ジャガーズを解雇されたコーチ・マイアーが共通点

 オハイオ州立大とユタ大を取り結ぶのは、つい先日、NFLのジャガーズHCを、1シーズンも持たずに解雇されたアーバン・マイヤーだ。マイヤーは2003、2004年にユタ大学でHCを務め、ユタ大を全米注目のチームに育て上げた。2年目の2004年シーズンには12戦全勝で、初めて4大ボウルの一角であるフィエスタボウル(2005年1月)にユタ大を導いた。そして、メジャー校のピッツバーグ大に35-7で完勝した。この時のユタ大のエースQBが、昨シーズンで惜しまれながらNFLを引退したアレックス・スミスだった。

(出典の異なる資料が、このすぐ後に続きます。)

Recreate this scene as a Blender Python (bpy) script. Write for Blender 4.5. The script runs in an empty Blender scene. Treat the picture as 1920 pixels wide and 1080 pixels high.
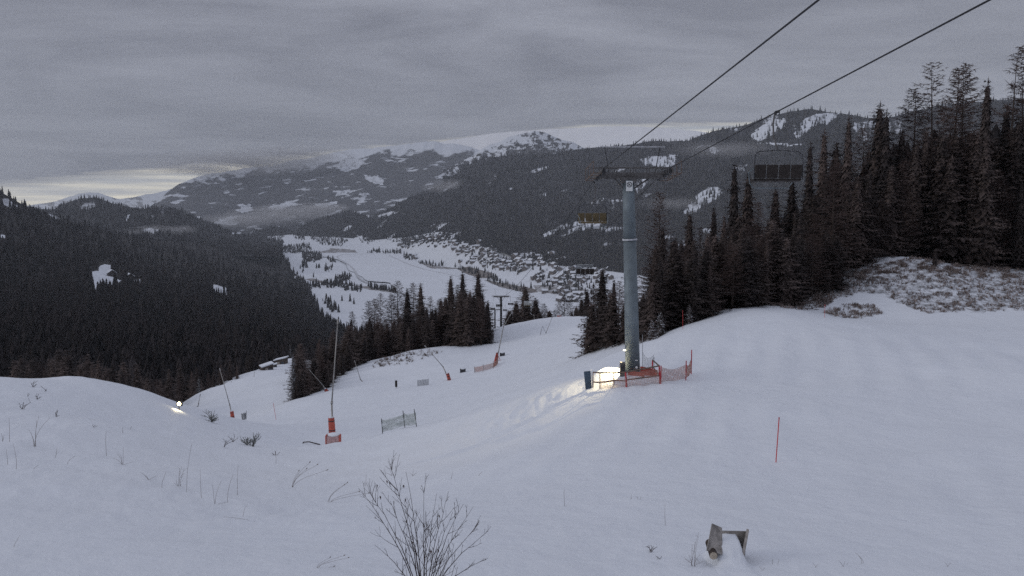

 フィエスタボウルに出場した時点で、マイヤーはフロリダ大への「栄転」が決まっており、マイヤーは部下だったカイル・ウィッテンガムを共同HCとして、フィエスタボウルを戦った。ウィッテンガムはマイヤーがフロリダ大に転出した後、17年に渡ってユタ大を率い、PAC-12への移籍、そして今季はついに初優勝を果たした。
ローズボウルに勝利してトロフィーを掲げるアーバン・マイヤー。オハイオ州立大、ユタ大双方でHCを務めた=photo by Getty Images
 フロリダ大で全米優勝を達成したマイヤーは、その後オハイオ州立大に転身し、スプレッドオプションオフェンスをインストールする。オハイオ州立大はマイヤーの下で強豪校としての地位を保ち続けた。マイヤーが2018年のシーズンを最後に勇退し、後を継いだのが現HCのライアン・デイ。つまり、今回のローズボウルは、マイヤーの後継者同士の戦いということになる。


 オハイオ州立大学

 宿敵のミシガン大とともに、全米で五指に入るカレッジフットボールきっての名門・強豪チーム。愛称はバッカイズ(トチノキ)。1890年創部、全米王座8回、BIG10優勝39回、ボウルゲーム出場54回。2014年に始まった(CFP)にも4回登場している。DBでディフェンスコーチとしても名高いディック・ルボー、DEジム・マーシャル、RBエディー・ジョージ、WRクリス・カーター、OLオーランド・ペースなど、NFLにも数多の名選手を輩出してきた。現在のHC、ライアン・ディは、就任4年目で33勝4敗。本拠地のオハイオ州コロンバスのオハイオスタジアムは、10万2780人収容で、2022年に開業100年を迎える。
オハイオ州立大のライアン・デイHC=photo by Getty Images

 ユタ大学

 創部は1892年と古く、通算では700勝以上の歴史のあるチーム。だが、メジャー校としての認知を受けず、90年以上戦って、10勝以上のシーズンがわずか1回。1990年代まではカンファレンスを転々としていた中堅チームだった。転機をもたらしたのは2003年HCに就任したマイヤー。2年連続で二けた勝利、2004年には13戦全勝。その後のウィッテンガムHCになってからも、シュガーボウルでアラバマ大を破るなど準強豪としての地位を確立し、2011年にPAC-12に移籍した。ボウルゲームは通算17勝6敗。ウィッテンガムHCは実質17年で144勝69敗という成績を残している。愛称のユーツはアメリカ先住民の部族名。
チーム史上初めてPAC-12で優勝し、豪快なゲーターレードシャワーを浴びるウィッティンガムHC=photo by Getty Images

ローズボウル

 現存する最古のボウルゲーム。第1回は1902年(明治35年)1月1日に開催された。同年の1月、日本では青森・八甲田山の旧陸軍雪中行軍遭難事件があった。
 第1回が開催された後、暴力的であるとしてフットボールは試合が認められず、ローマ式の戦車競走やダチョウのレースが行われていたという。毎年開催されるようになったのは1916年から。通常の年は、BIG10とPAC-12 の代表校が対戦する。
 ローズボウルスタジアムの開催は2年ぶり。昨年はCFP準決勝だったが、新型コロナウィルス感染症に対するカリフォルニア州の規制で、テキサス州ダラスのAT&Tスタジアムで開催された。